Pejabat meninjau daerah terpencil dengan heli itu biasa banget. Pengusaha memantau lahan ribuan hektar sawit atau HPH dari jendela helikopter itu “bawaan”. Yang mungkin luar biasa adalah “uztaz helikopter.”

Saya mendapatkan kesan itu saat iseng menekan tombol nomer remote control telivisi. Semula saya mengira adegan yang muncul itu hanya sebuah iklan yang numpang lewat. Ternyata, itu acara utama pada jam tayang yang mahal.

Acara itu tampak digarap secara profesional CEO sehingga terlihat “kolosal” dan mampu memfokuskan sorot mata para pemirsa ke satu objek. Dialah yang menjadi ikon (brand) modus baru bisnis ini. “Industri zikir” saya menyebutnya.
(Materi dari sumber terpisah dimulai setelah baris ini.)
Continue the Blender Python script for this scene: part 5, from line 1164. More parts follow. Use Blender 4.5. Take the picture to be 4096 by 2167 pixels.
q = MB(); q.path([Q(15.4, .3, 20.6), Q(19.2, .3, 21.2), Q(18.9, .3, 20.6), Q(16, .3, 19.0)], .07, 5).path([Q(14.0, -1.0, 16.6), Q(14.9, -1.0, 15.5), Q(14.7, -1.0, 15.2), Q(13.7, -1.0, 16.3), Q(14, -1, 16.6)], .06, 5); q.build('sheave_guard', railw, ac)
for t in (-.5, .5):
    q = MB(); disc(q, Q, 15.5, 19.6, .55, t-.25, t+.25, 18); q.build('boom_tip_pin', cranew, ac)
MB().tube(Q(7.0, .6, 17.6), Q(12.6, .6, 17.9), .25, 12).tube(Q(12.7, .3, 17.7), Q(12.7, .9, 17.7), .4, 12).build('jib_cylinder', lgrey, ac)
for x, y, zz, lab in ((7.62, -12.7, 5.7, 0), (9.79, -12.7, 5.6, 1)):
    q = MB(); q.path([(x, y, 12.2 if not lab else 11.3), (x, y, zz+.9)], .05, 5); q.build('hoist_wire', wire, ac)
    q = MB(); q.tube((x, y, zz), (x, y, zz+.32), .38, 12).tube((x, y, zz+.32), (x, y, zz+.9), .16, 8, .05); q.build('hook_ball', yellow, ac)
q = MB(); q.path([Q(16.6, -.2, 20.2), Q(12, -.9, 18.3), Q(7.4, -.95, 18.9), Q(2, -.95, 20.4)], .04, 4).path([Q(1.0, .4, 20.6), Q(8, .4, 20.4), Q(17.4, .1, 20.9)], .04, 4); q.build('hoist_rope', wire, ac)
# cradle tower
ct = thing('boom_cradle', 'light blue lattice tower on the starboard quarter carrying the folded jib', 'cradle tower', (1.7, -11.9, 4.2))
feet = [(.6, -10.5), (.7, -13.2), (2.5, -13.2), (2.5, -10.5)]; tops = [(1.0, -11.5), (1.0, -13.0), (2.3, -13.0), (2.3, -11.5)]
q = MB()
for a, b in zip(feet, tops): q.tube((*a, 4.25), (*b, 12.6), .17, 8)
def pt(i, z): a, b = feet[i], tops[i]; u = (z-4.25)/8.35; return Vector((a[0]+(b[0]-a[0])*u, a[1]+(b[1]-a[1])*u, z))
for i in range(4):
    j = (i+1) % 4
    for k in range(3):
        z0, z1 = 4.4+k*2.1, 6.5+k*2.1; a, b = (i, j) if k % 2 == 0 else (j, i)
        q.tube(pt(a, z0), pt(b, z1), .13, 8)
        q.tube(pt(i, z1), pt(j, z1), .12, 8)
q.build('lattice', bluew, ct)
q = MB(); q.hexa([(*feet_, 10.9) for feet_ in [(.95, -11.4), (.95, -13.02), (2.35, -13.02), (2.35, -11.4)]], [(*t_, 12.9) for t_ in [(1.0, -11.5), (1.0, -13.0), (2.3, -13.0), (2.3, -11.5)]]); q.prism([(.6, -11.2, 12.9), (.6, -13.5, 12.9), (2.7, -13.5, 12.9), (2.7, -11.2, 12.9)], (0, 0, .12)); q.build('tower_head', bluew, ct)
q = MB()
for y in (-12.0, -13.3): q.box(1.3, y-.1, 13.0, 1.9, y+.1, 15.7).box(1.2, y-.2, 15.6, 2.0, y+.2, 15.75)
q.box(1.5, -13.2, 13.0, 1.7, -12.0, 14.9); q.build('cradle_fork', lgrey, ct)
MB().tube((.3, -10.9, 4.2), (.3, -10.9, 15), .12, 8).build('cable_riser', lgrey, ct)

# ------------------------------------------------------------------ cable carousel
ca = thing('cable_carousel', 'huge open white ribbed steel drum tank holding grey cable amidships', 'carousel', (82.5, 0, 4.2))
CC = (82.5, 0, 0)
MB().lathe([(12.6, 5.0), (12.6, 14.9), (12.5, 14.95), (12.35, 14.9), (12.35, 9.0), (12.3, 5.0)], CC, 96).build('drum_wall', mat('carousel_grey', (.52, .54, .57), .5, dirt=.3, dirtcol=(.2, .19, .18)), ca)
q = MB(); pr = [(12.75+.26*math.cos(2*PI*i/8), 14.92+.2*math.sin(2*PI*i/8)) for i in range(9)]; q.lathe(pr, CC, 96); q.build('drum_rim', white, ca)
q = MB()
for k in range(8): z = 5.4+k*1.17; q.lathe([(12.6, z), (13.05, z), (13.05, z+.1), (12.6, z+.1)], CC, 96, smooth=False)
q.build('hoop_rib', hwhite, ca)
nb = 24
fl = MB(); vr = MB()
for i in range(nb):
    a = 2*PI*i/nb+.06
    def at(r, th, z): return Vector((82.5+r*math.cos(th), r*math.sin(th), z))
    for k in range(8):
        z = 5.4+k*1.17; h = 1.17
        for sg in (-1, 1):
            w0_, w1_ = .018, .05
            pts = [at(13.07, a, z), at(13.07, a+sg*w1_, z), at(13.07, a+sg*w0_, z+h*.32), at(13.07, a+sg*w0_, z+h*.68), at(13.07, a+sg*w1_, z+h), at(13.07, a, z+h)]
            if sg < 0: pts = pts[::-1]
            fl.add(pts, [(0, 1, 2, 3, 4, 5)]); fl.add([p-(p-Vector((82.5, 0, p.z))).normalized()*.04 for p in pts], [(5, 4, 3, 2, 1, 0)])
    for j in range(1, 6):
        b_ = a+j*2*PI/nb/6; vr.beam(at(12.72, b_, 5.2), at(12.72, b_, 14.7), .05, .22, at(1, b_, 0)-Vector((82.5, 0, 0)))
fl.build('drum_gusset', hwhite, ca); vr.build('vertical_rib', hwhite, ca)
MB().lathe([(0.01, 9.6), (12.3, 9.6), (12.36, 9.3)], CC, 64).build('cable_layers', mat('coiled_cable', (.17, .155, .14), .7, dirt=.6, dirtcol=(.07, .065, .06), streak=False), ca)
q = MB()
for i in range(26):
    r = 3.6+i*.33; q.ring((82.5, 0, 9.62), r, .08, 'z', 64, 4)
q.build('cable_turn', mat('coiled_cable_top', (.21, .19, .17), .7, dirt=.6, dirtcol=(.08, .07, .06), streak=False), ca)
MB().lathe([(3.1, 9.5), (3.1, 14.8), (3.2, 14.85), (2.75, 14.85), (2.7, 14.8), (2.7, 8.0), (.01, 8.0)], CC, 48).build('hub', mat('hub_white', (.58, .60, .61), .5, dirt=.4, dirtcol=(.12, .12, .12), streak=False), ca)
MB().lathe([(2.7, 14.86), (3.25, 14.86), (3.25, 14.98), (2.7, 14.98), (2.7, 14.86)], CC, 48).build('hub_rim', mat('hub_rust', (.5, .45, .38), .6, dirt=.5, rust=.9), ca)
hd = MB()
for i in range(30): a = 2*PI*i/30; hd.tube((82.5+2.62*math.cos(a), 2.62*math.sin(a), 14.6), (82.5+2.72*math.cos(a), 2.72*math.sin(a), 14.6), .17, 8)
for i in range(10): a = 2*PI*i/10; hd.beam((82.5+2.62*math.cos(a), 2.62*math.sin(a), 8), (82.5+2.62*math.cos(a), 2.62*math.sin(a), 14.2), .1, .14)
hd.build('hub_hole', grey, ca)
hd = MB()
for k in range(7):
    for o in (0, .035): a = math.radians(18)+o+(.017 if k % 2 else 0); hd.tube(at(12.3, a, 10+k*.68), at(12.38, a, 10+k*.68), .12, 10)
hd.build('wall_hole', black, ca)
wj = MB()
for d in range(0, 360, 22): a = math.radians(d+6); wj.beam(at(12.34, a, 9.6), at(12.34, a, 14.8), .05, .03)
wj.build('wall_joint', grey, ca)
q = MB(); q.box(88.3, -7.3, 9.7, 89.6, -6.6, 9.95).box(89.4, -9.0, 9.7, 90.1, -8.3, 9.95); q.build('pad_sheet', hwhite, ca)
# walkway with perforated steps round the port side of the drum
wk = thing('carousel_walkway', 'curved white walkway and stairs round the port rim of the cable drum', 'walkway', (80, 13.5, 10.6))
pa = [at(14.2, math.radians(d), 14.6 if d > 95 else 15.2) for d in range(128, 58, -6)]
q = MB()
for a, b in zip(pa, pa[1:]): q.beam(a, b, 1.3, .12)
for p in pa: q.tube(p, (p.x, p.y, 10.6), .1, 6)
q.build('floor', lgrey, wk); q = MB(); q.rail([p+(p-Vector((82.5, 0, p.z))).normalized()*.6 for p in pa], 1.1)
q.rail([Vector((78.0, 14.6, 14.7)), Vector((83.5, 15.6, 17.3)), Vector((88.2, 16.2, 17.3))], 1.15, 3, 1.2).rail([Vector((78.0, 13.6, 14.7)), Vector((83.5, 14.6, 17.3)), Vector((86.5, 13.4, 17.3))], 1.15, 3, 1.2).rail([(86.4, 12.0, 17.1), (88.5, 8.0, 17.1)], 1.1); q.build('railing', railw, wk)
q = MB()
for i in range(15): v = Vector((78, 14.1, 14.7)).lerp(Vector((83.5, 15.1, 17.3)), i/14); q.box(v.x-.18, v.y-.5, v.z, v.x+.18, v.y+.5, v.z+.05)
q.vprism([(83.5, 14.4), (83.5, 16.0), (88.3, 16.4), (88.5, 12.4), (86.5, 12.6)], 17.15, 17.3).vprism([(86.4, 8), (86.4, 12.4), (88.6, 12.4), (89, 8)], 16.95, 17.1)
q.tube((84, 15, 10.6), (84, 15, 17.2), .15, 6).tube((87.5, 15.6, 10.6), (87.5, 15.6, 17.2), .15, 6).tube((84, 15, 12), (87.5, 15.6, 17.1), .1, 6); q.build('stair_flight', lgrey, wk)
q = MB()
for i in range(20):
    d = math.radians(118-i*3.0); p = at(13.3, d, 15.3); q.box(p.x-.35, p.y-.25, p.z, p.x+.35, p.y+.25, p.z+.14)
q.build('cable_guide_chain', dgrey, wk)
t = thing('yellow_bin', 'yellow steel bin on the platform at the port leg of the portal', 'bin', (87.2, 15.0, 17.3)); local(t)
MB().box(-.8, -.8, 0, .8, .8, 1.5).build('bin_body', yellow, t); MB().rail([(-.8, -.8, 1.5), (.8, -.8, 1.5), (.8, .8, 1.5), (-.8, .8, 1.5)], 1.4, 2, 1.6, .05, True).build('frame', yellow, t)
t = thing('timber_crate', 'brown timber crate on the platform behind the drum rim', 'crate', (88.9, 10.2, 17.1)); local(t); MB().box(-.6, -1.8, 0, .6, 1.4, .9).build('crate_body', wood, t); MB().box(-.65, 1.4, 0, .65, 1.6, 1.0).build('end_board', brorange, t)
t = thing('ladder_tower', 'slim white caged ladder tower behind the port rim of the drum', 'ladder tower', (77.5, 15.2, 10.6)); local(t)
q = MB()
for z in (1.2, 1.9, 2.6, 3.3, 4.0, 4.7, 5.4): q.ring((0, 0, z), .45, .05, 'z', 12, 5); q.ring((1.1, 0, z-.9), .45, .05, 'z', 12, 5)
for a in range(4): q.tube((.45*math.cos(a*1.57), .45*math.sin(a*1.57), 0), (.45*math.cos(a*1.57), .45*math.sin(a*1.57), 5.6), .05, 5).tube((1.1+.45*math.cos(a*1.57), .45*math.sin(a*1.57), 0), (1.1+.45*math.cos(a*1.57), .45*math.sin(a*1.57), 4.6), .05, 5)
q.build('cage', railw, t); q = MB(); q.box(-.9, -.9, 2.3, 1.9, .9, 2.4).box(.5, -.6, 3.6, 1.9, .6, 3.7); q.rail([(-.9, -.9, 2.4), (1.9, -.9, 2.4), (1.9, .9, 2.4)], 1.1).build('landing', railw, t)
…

Siapapun yang sedang bingung karena kesulitan ekonomi atau ingin lepas dari belenggu masalah (syukur-syukur kalau tidak kritis) akan tercengang dan tertawan oleh rasa kagum. Betapa tidak? Sang tokoh benar-benar ditampilkan sebagai juru selamat yang punya banyak kelebihan, mulai dari kemegahannya saat turun dari helikopter dalam kawalan superketat ala agen Secret Service atau FBI hingga histeria ummat yang menyambut demi mendambakan sentuhan aura dan keajaiban-keajaibannya.

Di penghujung acara, para ibu yang tersugesti oleh gegap gempita penyelenggaraan event ini diwawancarai dan dimintai kesannya tentang si ustadz. Bisa dipastikan, pemirsa akan disuguhi close up paras-paras berjilbab dengan mata berlinang para “pasien” yang terharu karena sembuh dalam sekejap mata bak Yesus dari Nazaret.

Lucunya, acara bernuansa agama itu malah dipandu oleh presenter yang (saat itu) tidak berjilbab. Meski begitu “over cover”, ia dengan gaya atraktif dan binal (mata jelatatan) dan bibir yang lincah lincah, fasih mengucap kata Allah dan sejumlah simbol verbal agama. “Semuanya dari Allah,” selorohnya seraya mengiklan kehebatan-kehebatan sang Hancock versi lokal sebagai jalur mediasi Allah dengan hamba-hambaNya yang meminta pertolongan.

Untuk calon pasien yang ingin memperoleh sentuhan Allah melalui sang uztaz, juga (terutama) pejabat daerah (yang ingin terlihat relijius) dan ingin mendatangkannya, bisa mencatat teks berjalan (iklan) di layar kaca yang menjelaskan jadwal sang uztaz juga alamat dan no contact.

Tanpa perlu mempermasalahkan apalagi mencibir orang yang dengan ikhlas ingin berbuat baik dan tanpa memandang sinis kegiatan sosial keagamaan, paling tidak, kita bisa membedakan acara telivisi dari iklan terselubung yang dikesankan acara, atau mana berita mana teks info komersial yang dikesankan berita.

Karena itu, KPI perlu diberi masukan tentang gejala pembiusan konsumen melalui iklan-iklan terselubung.

Sungguh mengharukan…

Semoga Allah menyembuhkan kita semua, pasien dan ustaznya.